--- Records ---

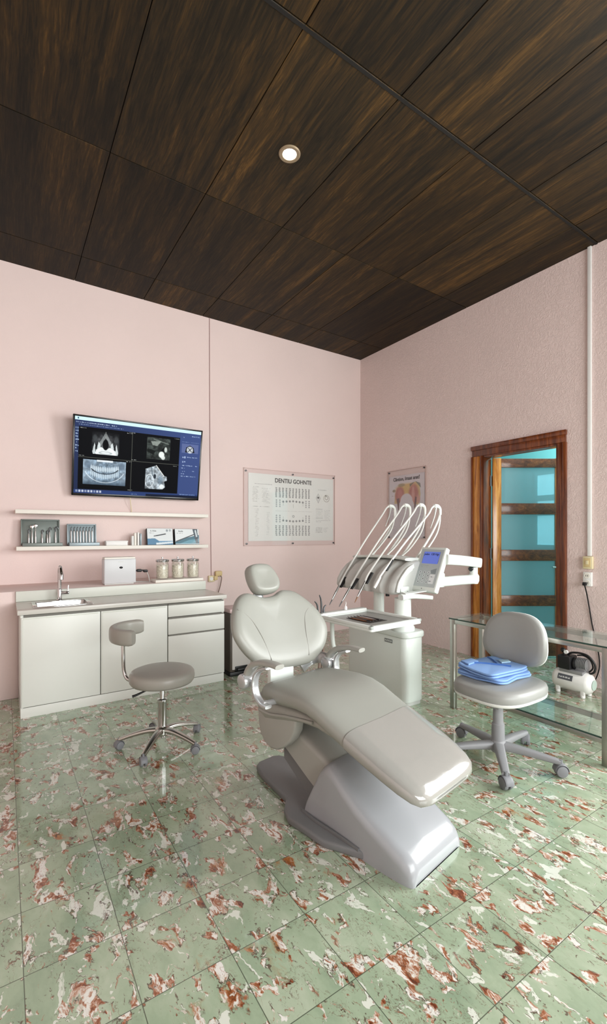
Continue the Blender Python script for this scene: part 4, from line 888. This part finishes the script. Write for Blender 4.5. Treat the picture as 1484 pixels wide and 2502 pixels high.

---
--- Records ---

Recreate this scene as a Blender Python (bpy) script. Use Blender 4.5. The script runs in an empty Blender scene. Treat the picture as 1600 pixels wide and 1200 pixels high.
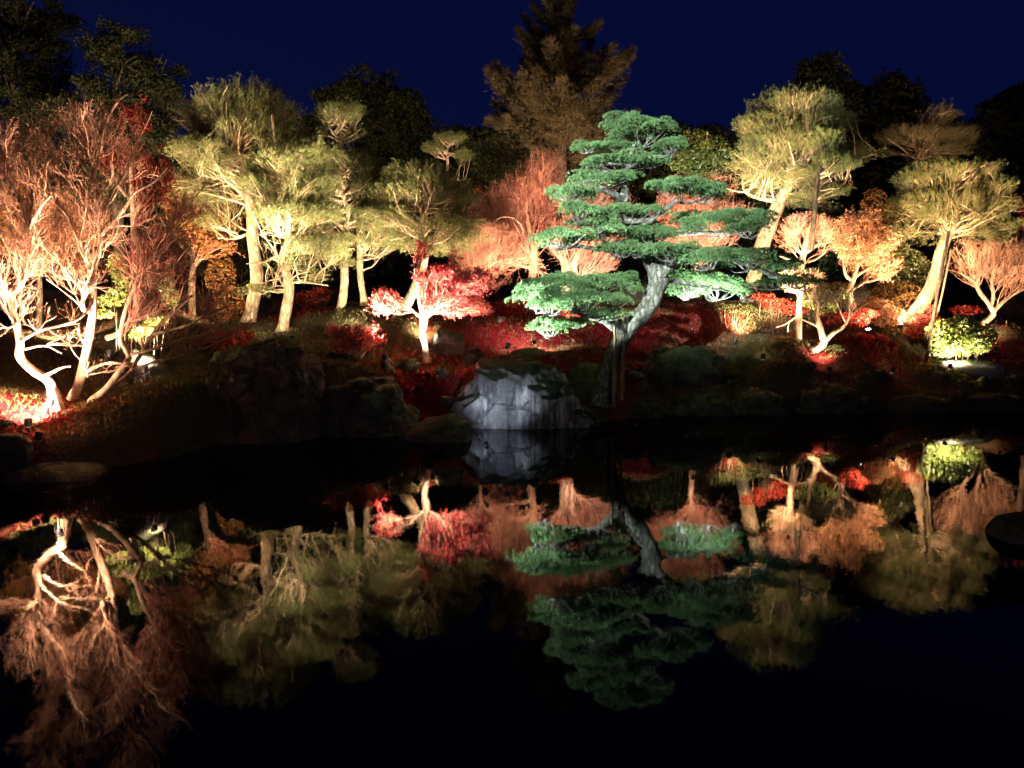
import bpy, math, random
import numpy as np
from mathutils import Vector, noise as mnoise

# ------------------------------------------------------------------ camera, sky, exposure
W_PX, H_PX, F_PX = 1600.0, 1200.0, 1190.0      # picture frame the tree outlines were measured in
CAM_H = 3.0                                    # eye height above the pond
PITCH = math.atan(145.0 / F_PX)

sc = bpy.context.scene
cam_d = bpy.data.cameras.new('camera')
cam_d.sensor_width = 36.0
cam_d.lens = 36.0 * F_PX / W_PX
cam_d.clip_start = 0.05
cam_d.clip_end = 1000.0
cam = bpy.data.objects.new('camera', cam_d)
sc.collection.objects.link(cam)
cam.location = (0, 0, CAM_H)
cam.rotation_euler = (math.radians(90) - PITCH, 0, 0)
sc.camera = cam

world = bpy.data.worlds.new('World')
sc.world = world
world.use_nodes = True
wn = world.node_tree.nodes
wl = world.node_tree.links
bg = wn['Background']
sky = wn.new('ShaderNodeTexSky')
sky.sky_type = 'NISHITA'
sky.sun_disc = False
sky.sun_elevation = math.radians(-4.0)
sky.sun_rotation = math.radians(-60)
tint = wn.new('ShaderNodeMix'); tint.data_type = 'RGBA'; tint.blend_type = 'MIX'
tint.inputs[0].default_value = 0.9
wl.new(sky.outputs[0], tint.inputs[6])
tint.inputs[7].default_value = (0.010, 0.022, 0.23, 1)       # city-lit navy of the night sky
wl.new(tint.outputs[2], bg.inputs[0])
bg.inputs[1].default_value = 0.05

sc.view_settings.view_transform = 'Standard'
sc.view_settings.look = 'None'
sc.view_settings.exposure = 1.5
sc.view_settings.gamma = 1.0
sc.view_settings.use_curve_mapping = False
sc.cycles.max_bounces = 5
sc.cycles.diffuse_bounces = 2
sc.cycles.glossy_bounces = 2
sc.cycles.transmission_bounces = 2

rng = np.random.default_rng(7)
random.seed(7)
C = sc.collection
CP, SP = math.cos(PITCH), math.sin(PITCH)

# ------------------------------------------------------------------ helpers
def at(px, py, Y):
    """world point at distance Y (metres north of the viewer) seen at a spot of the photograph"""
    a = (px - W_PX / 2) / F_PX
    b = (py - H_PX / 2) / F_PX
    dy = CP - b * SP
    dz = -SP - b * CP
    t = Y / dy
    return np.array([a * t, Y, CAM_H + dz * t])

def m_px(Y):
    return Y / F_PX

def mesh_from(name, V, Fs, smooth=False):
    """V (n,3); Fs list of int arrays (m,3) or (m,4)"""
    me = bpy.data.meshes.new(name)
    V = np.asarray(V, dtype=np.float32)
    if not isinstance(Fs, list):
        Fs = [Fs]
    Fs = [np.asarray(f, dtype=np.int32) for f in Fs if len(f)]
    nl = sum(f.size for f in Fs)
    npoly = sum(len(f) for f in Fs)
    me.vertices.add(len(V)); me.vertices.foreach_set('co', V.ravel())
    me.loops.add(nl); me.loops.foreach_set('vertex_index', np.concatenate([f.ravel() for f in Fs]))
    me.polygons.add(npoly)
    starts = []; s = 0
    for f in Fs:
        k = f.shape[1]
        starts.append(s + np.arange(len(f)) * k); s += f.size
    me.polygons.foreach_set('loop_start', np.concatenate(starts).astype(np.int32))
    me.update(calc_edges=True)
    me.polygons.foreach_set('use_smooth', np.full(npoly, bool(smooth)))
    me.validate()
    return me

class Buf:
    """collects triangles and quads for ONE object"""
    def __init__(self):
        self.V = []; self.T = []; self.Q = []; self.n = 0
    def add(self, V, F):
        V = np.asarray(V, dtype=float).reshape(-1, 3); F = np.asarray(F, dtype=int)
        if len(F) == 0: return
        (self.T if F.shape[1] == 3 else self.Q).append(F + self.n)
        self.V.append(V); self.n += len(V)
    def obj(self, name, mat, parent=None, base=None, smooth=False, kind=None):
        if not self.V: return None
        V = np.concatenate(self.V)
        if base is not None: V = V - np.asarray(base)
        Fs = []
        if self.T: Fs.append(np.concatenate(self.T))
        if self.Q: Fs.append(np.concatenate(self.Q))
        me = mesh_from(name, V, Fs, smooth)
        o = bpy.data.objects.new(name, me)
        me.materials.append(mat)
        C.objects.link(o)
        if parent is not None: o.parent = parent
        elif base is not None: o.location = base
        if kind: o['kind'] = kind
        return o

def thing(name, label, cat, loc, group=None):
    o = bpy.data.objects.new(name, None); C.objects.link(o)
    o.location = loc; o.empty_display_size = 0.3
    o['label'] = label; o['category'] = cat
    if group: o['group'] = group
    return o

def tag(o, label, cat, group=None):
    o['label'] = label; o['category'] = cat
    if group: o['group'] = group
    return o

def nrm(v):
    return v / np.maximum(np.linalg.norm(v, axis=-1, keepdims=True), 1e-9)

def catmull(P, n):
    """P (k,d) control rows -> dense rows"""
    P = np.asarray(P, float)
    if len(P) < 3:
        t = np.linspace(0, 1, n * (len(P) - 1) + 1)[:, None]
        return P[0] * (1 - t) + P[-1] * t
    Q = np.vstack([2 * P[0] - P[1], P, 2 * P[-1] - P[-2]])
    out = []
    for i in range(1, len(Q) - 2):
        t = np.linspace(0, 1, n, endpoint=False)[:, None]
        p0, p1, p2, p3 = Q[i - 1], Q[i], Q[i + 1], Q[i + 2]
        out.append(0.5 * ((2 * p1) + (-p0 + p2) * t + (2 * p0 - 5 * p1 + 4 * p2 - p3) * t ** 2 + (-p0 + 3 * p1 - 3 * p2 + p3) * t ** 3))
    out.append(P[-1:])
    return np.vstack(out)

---

* [Written request] Begin at the line containing "Recreate this scene", end at the line containing "from mathutils import Vector, noise as mnoise", and copy those lines word for word, both included. Skip pictures.

* [Result of the exercise]
Recreate this scene as a Blender Python (bpy) script. Use Blender 4.5. The script runs in an empty Blender scene. Treat the picture as 1600 pixels wide and 1200 pixels high.
import bpy, math, random
import numpy as np
from mathutils import Vector, noise as mnoise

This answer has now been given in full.